* [AIM] What is wanted is an exact restatement of the lines from the one with "Write a Blender" through the one with "COL = sc.collection", both included, and of no other lines.

* [TASK MATERIAL]
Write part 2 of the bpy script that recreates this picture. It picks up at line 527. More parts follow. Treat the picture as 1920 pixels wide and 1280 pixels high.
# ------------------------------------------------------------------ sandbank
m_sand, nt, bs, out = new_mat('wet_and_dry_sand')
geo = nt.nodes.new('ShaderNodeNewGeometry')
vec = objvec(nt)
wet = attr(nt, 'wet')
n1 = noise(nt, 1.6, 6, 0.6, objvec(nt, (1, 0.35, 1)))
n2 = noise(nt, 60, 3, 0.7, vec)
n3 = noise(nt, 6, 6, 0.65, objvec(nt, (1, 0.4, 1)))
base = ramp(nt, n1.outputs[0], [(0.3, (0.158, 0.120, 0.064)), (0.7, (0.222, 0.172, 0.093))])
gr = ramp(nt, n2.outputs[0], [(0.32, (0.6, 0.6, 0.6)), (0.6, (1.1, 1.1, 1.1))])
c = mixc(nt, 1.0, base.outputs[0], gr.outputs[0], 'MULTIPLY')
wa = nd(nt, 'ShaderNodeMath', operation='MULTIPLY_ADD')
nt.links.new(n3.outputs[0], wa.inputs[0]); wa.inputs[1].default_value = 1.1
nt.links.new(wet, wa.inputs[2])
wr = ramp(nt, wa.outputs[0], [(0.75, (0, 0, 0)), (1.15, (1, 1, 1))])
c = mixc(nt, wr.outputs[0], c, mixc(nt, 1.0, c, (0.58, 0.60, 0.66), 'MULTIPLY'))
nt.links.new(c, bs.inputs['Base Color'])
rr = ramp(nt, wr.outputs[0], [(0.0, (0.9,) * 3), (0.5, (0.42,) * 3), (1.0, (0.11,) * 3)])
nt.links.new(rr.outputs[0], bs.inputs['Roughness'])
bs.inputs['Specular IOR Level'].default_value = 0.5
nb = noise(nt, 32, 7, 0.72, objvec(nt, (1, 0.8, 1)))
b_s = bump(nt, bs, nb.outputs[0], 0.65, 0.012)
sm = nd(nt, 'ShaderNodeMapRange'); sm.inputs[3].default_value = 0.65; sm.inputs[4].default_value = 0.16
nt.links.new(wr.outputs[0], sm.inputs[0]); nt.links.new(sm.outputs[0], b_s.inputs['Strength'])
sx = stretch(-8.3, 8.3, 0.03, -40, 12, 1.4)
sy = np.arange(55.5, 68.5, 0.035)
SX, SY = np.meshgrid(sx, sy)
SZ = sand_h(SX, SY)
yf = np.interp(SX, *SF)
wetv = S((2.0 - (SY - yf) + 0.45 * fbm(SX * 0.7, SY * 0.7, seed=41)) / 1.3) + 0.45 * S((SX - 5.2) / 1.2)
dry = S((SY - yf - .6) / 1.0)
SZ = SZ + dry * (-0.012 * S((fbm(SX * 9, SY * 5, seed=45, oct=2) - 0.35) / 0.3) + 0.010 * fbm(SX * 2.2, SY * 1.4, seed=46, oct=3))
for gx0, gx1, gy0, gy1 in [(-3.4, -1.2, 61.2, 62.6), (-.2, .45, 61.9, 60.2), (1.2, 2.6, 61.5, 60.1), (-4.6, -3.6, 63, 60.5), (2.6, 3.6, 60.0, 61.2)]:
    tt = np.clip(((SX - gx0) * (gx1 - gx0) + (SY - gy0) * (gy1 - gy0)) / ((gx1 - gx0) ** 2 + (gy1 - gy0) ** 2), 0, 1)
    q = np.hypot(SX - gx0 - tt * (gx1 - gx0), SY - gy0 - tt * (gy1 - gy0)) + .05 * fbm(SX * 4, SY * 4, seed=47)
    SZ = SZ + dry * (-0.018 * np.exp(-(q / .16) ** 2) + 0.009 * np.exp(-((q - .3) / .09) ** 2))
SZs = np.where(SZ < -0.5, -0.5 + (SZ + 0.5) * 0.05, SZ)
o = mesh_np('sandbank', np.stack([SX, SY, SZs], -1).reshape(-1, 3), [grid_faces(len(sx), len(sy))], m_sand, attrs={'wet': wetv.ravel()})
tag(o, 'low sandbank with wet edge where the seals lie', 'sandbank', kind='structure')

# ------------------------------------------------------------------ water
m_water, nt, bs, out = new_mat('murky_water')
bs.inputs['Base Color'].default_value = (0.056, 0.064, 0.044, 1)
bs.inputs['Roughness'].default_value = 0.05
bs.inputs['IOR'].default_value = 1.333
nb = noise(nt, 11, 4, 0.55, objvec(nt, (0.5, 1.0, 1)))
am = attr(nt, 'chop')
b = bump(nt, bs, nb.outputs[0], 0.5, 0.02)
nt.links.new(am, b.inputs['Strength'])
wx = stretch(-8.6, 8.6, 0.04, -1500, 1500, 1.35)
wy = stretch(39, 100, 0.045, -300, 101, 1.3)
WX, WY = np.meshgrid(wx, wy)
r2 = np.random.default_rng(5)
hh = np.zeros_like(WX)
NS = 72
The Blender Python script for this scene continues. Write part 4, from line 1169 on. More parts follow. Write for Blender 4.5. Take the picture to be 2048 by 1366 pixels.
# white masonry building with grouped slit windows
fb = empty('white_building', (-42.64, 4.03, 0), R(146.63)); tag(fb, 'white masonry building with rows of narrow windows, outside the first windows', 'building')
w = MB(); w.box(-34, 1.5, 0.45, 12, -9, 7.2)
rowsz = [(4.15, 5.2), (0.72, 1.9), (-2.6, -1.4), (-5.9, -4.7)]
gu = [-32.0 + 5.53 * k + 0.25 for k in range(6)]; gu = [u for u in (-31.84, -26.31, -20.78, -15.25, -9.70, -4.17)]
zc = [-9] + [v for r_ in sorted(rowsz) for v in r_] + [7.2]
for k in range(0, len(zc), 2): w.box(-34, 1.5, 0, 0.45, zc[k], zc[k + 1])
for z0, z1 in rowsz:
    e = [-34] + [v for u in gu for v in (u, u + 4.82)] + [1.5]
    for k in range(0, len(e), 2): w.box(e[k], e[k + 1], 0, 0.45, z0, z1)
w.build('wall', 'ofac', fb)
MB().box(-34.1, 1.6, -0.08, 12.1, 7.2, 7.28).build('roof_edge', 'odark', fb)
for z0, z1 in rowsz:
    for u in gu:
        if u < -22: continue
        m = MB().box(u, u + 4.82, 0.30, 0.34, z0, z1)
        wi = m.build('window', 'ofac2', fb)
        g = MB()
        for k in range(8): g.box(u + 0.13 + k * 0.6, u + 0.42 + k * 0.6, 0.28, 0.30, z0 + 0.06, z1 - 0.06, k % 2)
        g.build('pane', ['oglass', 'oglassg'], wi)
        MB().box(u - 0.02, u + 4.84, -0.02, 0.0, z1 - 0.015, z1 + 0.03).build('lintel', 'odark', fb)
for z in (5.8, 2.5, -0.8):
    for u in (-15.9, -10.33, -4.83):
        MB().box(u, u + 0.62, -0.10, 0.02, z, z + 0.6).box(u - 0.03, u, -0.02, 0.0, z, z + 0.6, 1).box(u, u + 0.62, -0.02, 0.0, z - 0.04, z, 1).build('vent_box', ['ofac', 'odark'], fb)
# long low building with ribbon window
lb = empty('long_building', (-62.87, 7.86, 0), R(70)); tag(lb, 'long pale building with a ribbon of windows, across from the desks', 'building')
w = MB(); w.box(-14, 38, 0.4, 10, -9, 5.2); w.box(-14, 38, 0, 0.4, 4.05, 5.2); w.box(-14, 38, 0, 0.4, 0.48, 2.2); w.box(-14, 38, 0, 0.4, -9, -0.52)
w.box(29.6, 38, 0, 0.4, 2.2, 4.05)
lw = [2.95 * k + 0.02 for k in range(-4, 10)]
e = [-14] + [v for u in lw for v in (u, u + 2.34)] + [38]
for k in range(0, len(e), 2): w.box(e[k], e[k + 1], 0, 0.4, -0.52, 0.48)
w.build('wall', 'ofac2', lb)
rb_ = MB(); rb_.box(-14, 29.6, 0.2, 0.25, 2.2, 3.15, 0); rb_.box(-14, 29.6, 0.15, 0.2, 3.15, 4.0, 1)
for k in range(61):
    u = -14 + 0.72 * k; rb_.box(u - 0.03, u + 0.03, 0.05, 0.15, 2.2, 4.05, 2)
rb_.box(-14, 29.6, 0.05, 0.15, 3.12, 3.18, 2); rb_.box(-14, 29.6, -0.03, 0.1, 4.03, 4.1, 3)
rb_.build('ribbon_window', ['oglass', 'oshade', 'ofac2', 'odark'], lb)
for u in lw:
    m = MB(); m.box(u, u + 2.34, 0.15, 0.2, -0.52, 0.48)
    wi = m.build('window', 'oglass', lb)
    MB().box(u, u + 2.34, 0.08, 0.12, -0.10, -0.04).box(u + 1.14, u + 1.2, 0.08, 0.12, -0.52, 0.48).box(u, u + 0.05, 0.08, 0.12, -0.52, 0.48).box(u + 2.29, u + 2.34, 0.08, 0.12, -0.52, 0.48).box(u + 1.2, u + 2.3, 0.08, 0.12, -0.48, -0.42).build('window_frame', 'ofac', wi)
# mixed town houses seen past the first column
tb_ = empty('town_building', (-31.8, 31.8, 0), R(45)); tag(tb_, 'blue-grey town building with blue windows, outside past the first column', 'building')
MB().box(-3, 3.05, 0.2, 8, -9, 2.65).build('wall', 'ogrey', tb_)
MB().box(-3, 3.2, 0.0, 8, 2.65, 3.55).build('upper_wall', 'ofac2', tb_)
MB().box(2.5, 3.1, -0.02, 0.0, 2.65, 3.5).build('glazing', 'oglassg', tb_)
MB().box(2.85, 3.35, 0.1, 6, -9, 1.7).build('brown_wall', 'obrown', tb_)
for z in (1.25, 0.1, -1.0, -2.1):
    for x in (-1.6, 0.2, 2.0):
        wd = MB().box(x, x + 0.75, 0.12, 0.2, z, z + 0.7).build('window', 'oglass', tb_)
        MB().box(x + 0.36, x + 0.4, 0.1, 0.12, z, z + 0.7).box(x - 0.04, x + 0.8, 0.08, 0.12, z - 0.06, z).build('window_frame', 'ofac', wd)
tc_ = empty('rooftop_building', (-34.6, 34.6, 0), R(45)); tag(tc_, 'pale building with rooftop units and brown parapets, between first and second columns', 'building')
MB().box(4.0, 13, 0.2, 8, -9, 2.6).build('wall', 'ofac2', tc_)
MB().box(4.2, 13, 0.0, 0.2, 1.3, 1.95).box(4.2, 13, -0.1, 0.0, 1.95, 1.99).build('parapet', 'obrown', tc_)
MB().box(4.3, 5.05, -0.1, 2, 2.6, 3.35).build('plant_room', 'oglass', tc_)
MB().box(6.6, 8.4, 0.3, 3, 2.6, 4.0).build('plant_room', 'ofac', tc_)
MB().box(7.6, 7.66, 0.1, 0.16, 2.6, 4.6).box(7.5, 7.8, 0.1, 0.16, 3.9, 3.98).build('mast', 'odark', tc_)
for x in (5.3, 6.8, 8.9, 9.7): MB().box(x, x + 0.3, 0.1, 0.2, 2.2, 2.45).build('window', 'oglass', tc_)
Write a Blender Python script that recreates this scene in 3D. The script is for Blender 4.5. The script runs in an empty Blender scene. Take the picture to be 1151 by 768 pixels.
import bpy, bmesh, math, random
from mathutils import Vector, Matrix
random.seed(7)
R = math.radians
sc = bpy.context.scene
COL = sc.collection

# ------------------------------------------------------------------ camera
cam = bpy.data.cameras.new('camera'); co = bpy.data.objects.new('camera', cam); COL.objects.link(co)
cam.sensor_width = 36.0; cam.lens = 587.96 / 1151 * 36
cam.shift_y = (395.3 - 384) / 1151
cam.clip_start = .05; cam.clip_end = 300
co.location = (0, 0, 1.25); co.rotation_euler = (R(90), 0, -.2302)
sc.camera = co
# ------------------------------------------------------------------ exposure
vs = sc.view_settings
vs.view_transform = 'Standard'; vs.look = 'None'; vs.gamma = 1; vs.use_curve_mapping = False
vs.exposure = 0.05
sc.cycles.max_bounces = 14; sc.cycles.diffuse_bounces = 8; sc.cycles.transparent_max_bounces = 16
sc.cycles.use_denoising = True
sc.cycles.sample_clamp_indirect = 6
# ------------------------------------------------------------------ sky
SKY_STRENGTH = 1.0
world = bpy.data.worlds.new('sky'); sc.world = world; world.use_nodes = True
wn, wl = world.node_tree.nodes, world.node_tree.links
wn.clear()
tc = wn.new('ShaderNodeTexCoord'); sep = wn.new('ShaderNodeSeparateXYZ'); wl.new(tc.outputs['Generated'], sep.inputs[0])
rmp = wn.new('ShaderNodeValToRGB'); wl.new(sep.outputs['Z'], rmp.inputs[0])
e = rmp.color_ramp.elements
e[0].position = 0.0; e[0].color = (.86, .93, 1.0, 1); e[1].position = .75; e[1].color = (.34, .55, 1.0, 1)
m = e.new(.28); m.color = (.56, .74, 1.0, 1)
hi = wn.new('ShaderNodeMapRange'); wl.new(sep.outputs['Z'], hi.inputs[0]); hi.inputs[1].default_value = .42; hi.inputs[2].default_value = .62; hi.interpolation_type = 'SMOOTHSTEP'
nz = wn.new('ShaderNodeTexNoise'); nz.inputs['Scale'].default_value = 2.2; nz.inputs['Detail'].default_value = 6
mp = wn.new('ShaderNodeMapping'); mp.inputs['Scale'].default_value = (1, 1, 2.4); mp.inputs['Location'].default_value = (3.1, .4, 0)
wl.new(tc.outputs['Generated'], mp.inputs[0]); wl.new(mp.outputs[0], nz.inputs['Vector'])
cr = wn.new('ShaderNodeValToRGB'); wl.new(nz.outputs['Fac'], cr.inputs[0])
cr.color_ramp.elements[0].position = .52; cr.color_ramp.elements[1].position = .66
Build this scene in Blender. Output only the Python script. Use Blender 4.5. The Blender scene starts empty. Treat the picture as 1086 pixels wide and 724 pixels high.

* [OUTPUT OF THE TASK]
Write a Blender Python script that recreates this scene in 3D. The script is for Blender 4.5. The script runs in an empty Blender scene. Take the picture to be 1151 by 768 pixels.
import bpy, bmesh, math, random
from mathutils import Vector, Matrix
random.seed(7)
R = math.radians
sc = bpy.context.scene
COL = sc.collection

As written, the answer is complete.